DATA EXTRACT =>
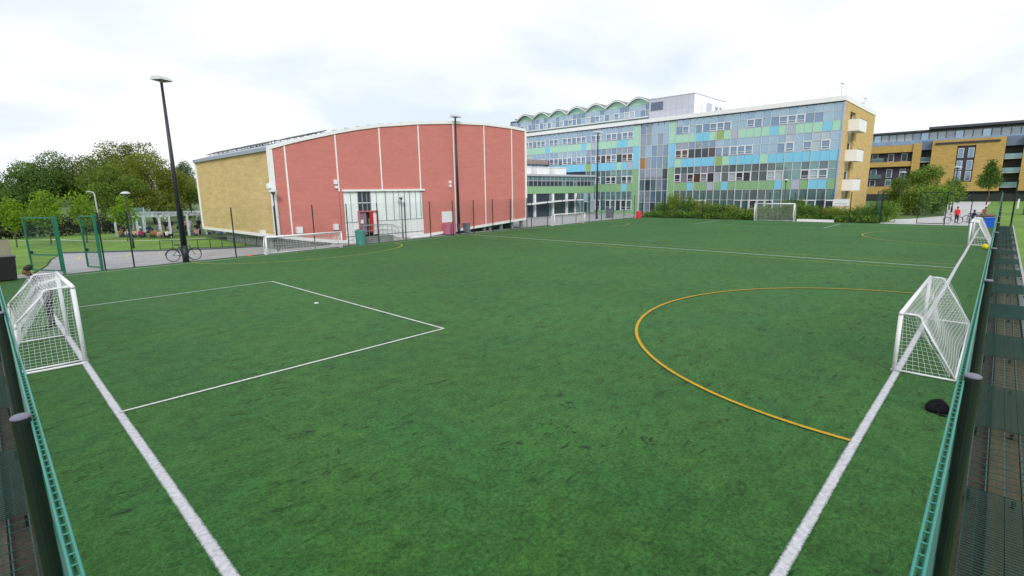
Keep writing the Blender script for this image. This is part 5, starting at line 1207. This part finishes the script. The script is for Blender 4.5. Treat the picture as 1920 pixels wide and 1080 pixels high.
crowd = [(9.75,64.6,'floor',5,'at the left end of the pergola front, on the grass'),(10.15,63.5,'floor',8,'second from the left on the grass before the pergola'),(10.6,62.7,'floor',3,'third from the left on the grass before the pergola'),(11.0,61.9,'floor',6,'fourth from the left on the grass before the pergola'),
 (10.5,65.9,'sit',1,'on the left arm bench, rear left'),(11.35,63.9,'sit',0,'on the left arm bench, middle left'),(11.9,62.7,'sit',4,'on the left arm bench, middle right'),(12.4,61.3,'sit',11,'on the left arm bench at its right end'),
 (11.75,60.5,'floor',2,'on the grass left of the corner posts'),(12.0,59.2,'floor',3,'on the grass in front of the corner posts'),(12.6,58.9,'floor',8,'on the grass between the corner posts'),
 (13.2,61.9,'stand',1,'standing behind the left corner post'),(13.75,62.3,'stand',1,'standing just right of the corner posts'),(13.3,60.9,'sit',0,'on the front bench at its left end'),(14.2,61.2,'sit',1,'on the front bench behind the mast, left'),
 (14.9,62.2,'stand',3,'standing left of the mast'),(15.2,61.4,'stand',8,'standing behind the mast'),(15.6,60.6,'sit',1,'seated close to the right of the mast'),(16.3,62.3,'stand',1,'standing at the right end of the pergola'),(16.9,61.6,'stand',7,'standing beyond the right end post'),(16.6,60.1,'floor',10,'on the grass by the right end post'),(17.4,61.2,'floor',0,'on the grass right of the pergola beside the brick wall'),(15.1,58.9,'floor',9,'on the grass in front of the mast side')]
for i, (x, y, po, ci, lb) in enumerate(crowd):
    person('person in %s top %s' % (cols[ci][1], lb), (x, y, 0), R(random.uniform(200, 300)), po, random.choice([SKIN, SKIN, SKIN2]), cols[ci][0], random.choice(legc), (.05, .05, .06), random.choice([HAIR, HAIR, HAIR2, HAIR3]), 'people around the pergola', random.random() < .4)
for i, (x, y, ci, nm) in enumerate([(17.6,60.0,11,'denim blue heap of bags beside the brick wall end'),(18.3,59.6,0,'pale heap of coats beside the brick wall end')]):
    lump('bag_heap', nm, 'bags', (x, y, 0), .5, .35, .35, cloth(cols[ci][0]), 20+i)

cb_ = thing('storage_cabinet', 'tall dark cabinet on the grass at the far right edge', 'cabinet', (96, -3.0, 0))
MB().box(-.8, .8, -1.0, .8, 0, 3.1).build('body', M['slate'], cb_); MB().box(-.85, .85, -1.05, .85, 3.103, 3.2).build('lid', M['black'], cb_); MB().box(-.83, -.803, -.8, -.1, .2, 2.9).build('door', M['pole'], cb_); MB().box(-.83, -.803, -.06, .7, .2, 2.9).build('door', M['pole'], cb_)
mk_ = thing('marker_post', 'small white marker post on the grass behind the right fence', 'post', (118, -2.0, 0))
MB().box(-.08, .08, -.12, .12, 0, 1.5).build('post', M['sign_white'], mk_); MB().box(-.1, .1, -.15, .15, 1.503, 1.6).build('cap', M['lamp_grey'], mk_)
ct = thing('corner_mast', 'dark green fence corner mast at the far end of the right fence', 'post', (69.2, -.9, 0))
MB().tube((0, 0, -.1), (0, 0, 4.4), .07, 12).build('mast', M['fence_post'], ct); link('mesh_panel', panel_mesh('mesh_panel', 1.6, 3.3, .1, M['fence_wire'], along='y'), ct, (0, -1.65, 0))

GIVEN INSTRUCTION => Reproduce the material word for word. Any pictures should be left out of the copy.

WRITTEN RESPONSE =>
Keep writing the Blender script for this image. This is part 5, starting at line 1207. This part finishes the script. The script is for Blender 4.5. Treat the picture as 1920 pixels wide and 1080 pixels high.
crowd = [(9.75,64.6,'floor',5,'at the left end of the pergola front, on the grass'),(10.15,63.5,'floor',8,'second from the left on the grass before the pergola'),(10.6,62.7,'floor',3,'third from the left on the grass before the pergola'),(11.0,61.9,'floor',6,'fourth from the left on the grass before the pergola'),
 (10.5,65.9,'sit',1,'on the left arm bench, rear left'),(11.35,63.9,'sit',0,'on the left arm bench, middle left'),(11.9,62.7,'sit',4,'on the left arm bench, middle right'),(12.4,61.3,'sit',11,'on the left arm bench at its right end'),
 (11.75,60.5,'floor',2,'on the grass left of the corner posts'),(12.0,59.2,'floor',3,'on the grass in front of the corner posts'),(12.6,58.9,'floor',8,'on the grass between the corner posts'),
 (13.2,61.9,'stand',1,'standing behind the left corner post'),(13.75,62.3,'stand',1,'standing just right of the corner posts'),(13.3,60.9,'sit',0,'on the front bench at its left end'),(14.2,61.2,'sit',1,'on the front bench behind the mast, left'),
 (14.9,62.2,'stand',3,'standing left of the mast'),(15.2,61.4,'stand',8,'standing behind the mast'),(15.6,60.6,'sit',1,'seated close to the right of the mast'),(16.3,62.3,'stand',1,'standing at the right end of the pergola'),(16.9,61.6,'stand',7,'standing beyond the right end post'),(16.6,60.1,'floor',10,'on the grass by the right end post'),(17.4,61.2,'floor',0,'on the grass right of the pergola beside the brick wall'),(15.1,58.9,'floor',9,'on the grass in front of the mast side')]
for i, (x, y, po, ci, lb) in enumerate(crowd):
    person('person in %s top %s' % (cols[ci][1], lb), (x, y, 0), R(random.uniform(200, 300)), po, random.choice([SKIN, SKIN, SKIN2]), cols[ci][0], random.choice(legc), (.05, .05, .06), random.choice([HAIR, HAIR, HAIR2, HAIR3]), 'people around the pergola', random.random() < .4)
for i, (x, y, ci, nm) in enumerate([(17.6,60.0,11,'denim blue heap of bags beside the brick wall end'),(18.3,59.6,0,'pale heap of coats beside the brick wall end')]):
    lump('bag_heap', nm, 'bags', (x, y, 0), .5, .35, .35, cloth(cols[ci][0]), 20+i)

cb_ = thing('storage_cabinet', 'tall dark cabinet on the grass at the far right edge', 'cabinet', (96, -3.0, 0))
MB().box(-.8, .8, -1.0, .8, 0, 3.1).build('body', M['slate'], cb_); MB().box(-.85, .85, -1.05, .85, 3.103, 3.2).build('lid', M['black'], cb_); MB().box(-.83, -.803, -.8, -.1, .2, 2.9).build('door', M['pole'], cb_); MB().box(-.83, -.803, -.06, .7, .2, 2.9).build('door', M['pole'], cb_)
mk_ = thing('marker_post', 'small white marker post on the grass behind the right fence', 'post', (118, -2.0, 0))
MB().box(-.08, .08, -.12, .12, 0, 1.5).build('post', M['sign_white'], mk_); MB().box(-.1, .1, -.15, .15, 1.503, 1.6).build('cap', M['lamp_grey'], mk_)
ct = thing('corner_mast', 'dark green fence corner mast at the far end of the right fence', 'post', (69.2, -.9, 0))
MB().tube((0, 0, -.1), (0, 0, 4.4), .07, 12).build('mast', M['fence_post'], ct); link('mesh_panel', panel_mesh('mesh_panel', 1.6, 3.3, .1, M['fence_wire'], along='y'), ct, (0, -1.65, 0))